Those Turkeys Getting You Down?

We have relied on working animals for thousands of years and we feel a particular affinity for them, especially if we are their handler. It is a little sad to read that a new venture into working animals in Germany has hit some snags. The BBC picked up the report from Der Spiegel today (1).

Here is the original idea. Recall all those old westerns with the flock of vultures circling in the distance over the villain coming to a bad end in the desert or, perhaps, a massacred wagon of settlers making their way westward. The Hanover police enrolled three turkey vultures to spot bodies and gave them the names Sherlock, Columbo and Miss Marple.

Sherlock was the first to go into training to become a winged police dog and search for bodies on Luneburg Heath. Vultures search by sight and also have a good sense of smell, so looked like a good addition to a rural police force. Sherlock was being trained on a resurrected burial shroud which has a good strong smell.
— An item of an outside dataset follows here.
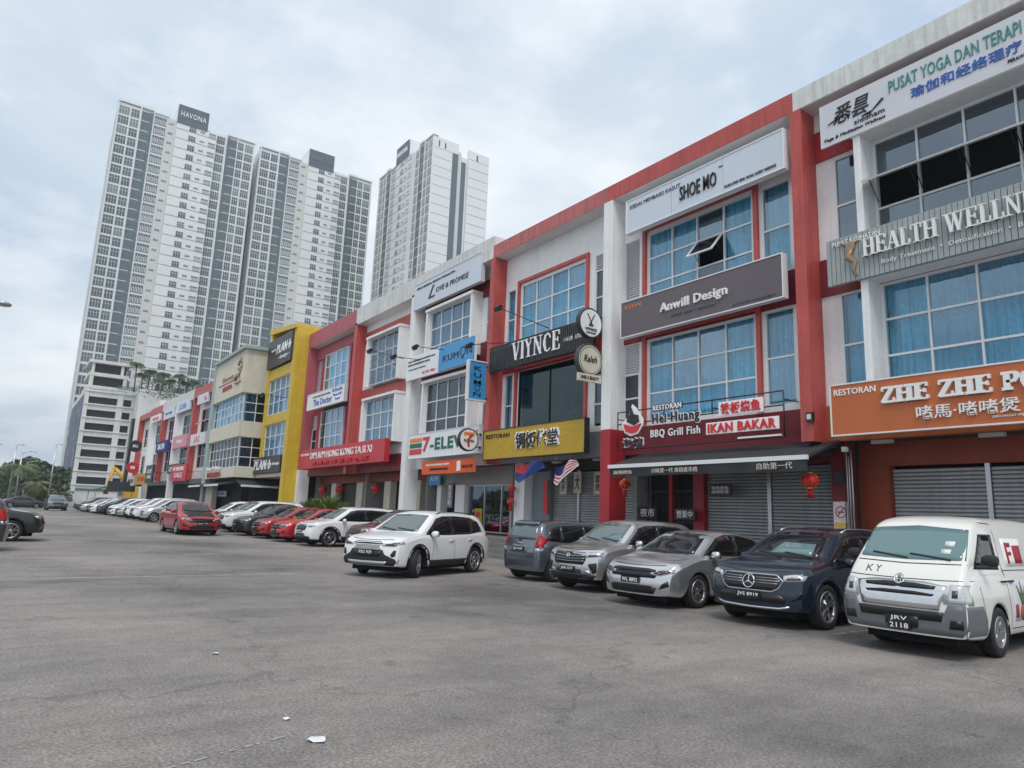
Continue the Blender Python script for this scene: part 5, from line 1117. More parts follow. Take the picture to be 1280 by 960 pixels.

Training has not been going well. Sherlock is a little lazy and instead of flying around to locate the shroud, he prefers to stroll nonchalantly over to it. A dog can of course cover much more ground than a laid back vulture.

Bigger problems loom though. He is quite content to concentrate on animal remains. You see he is a little shy and timid and humans scare him so that he walks off and hides in the woods.

Sherlock was the elder statesbird of the three and was scheduled to help teach Columbo and Miss Marple the job. That’s not going well either. It’s not just Sherlock’s fault though. Columbo and Miss Marple don’t get on and are squabbling too much to pay any attention.

Do turkey vultures taste good with cranberry sauce?


One Response so far.

  1. Well at least they tried. Just goes to show Hollywood usually gets things wrong.